At the dawn of the 21st century, few of today’s public (or private) school students would argue with you if you told them that the United States of America was founded upon the principle, proclaimed in the Declaration of Independence, that “all men are created equal.” They would offer no argument, perhaps, except that they thought that statement was in the Constitution, not the Declaration.

If Alan Keyes, considered by many conservatives to be their paragon, were teaching your son’s history class, he would encourage this particular confusion, precisely because the platform of his “Declaration Foundation ” states that the Constitution is properly interpreted through the lens of the Declaration. For the average American, conservative or liberal, that makes sense. However, for the tiny remnant still familiar with the debates surrounding our republic’s founding, that makes as much sense as saving that the Torah can only properly be seen through the lens of Elijah’s rants before the prophets of Baal.

How exactly do we read the Constitution objectively in the light of our greatest propaganda document, the Declaration of Independence, without reading in our own interests? There are those who believe that the federal government should exert absolute control over every abortion because our nation was founded upon the principle of the “right to life.” There are also those who believe that the federal government should exert absolute control over abortion, guaranteeing its safety, legality, and frequency, because our nation was founded upon a “right to the pursuit of happiness.” Christian conservatives remind everyone that the Founding Fathers claimed it was none other than God Who endowed us with those rights. Liberals then counter with the odd notion of “separation of Church and State” allegedly held by those same Founding Fathers.

When we observe this and other facets of our quadrennial national conversation, we are witnessing the triumph of Jacobinism in America. The threefold principle of the French Revolution—”liberty, equality, and fraternity”—has been beaten into the consciousness of Americans for so long that it has polluted the entire pond of American politics and culture. Neither the “liberal” Democrats nor the “compassionate” conservatives have escaped the poison.
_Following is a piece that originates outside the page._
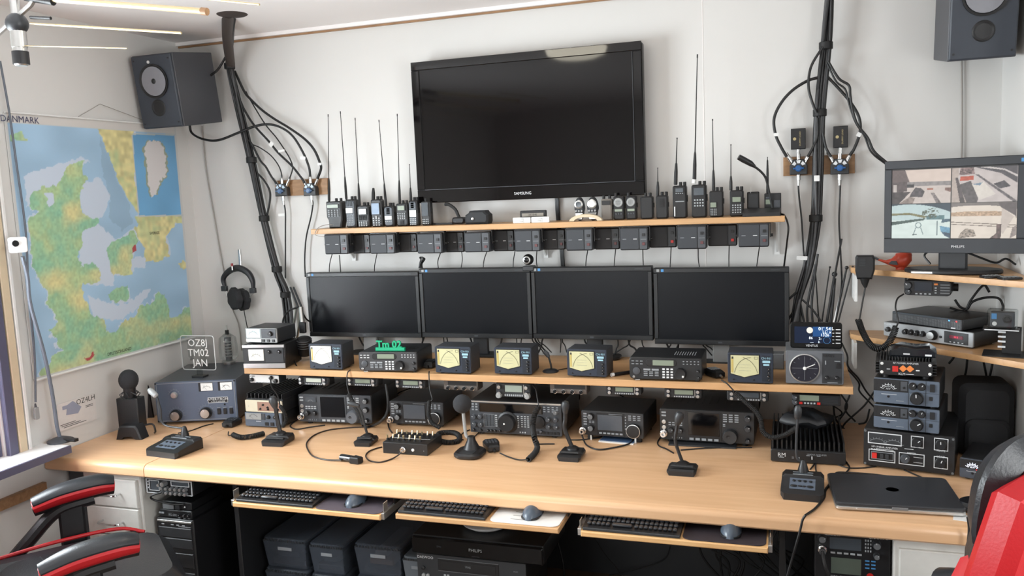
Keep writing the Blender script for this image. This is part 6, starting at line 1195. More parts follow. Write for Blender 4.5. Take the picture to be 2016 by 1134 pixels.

Unlike the French and Communist Revolutions, American Jacobinism has yet to degenerate into its own large-scale reign of terror—although the Branch Davidians might disagree. On the contrary, we never seem to hear the end of our success story—the booming economy, continually falling crime and illegitimacy rates, our children’s improving test scores. It is still difficult for us to imagine U.S. tanks rolling down the streets and over dissenters in Chicago or Detroit, despite their presence in Yugoslavia or Iraq. What accounts for the steady success of Jacobinism in America, in light of its violent rise and decline in the rest of the world?

The frog-in-the-kettle analogy may be the answer. Rather than employing the guillotine or the Red Army, for a century and a half, our ruling elite brought the country to a slow simmer through a steady process of centralization, while preserving the illusions of progress, prosperity, and moral decency. Each time the slow slouch toward Robespierre has progressed, it has done so draped in the language of traditional religion and Christianity. Lincoln excused the slaughter of a generation of Southern men by appealing to the myth that our one nation “under God” was originally “dedicated to the proposition that all men are created equal.” FDR, in his 1933 inaugural address, paved the way for the Jacobin New Deal program of Social Security with the following statement: “The money changers have fled from their high seats in the temple of our civilization. We may now restore that temple to the ancient truths. The measure of the restoration lies in the extent to which we apply social values more noble than mere monetary profit.” In the 2000 presidential election, one candidate appealed to “John 16:3” while the other claimed Jesus was his favorite philosopher.

In the cases of Lincoln and Roosevelt, there were valiant opposition movements. Now that the two ruling parties have merged in the “center,” the paleoconservatives have emerged as the lone voice of resistance against bipartisan Jacobinism. None within the movement is naive enough to assume that his dissension will bring about a second American revolution that can reclaim the tradition of English common law and American constitutionalism (let alone Western Christendom) that was once the birthright of the people. But each convert is one more who will die proudly in the Colosseum, rather than sit in the stands and cheer.

Paleoconservatism is the last remaining barrier in America that successfully blocks a few unsuspecting vistors on the path to the Terror. It does so by insisting with reactionary confidence that students of the past can see meaning for the present and hope for their own future, not through the lens of an enlightened philosophe or his Book of Virtues, but through the illumination of Scripture and tradition, as embodied in the greatest works of our now languishing civilization. The more that we celebrate theologians, painters, and poets, the more such Jacobin abstractions as “liberty, equality, and fraternity,” “bridge to the 21st Century,” and “a thousand points of light,” seem vacuous. Only those who are outside the paleoconservative ark will allow themselves to be enslaved by false confidence in the insipid sentiments of politicians and parties who flatter themselves with adjectives such as “compassionate.” The truth, indeed, does set one free.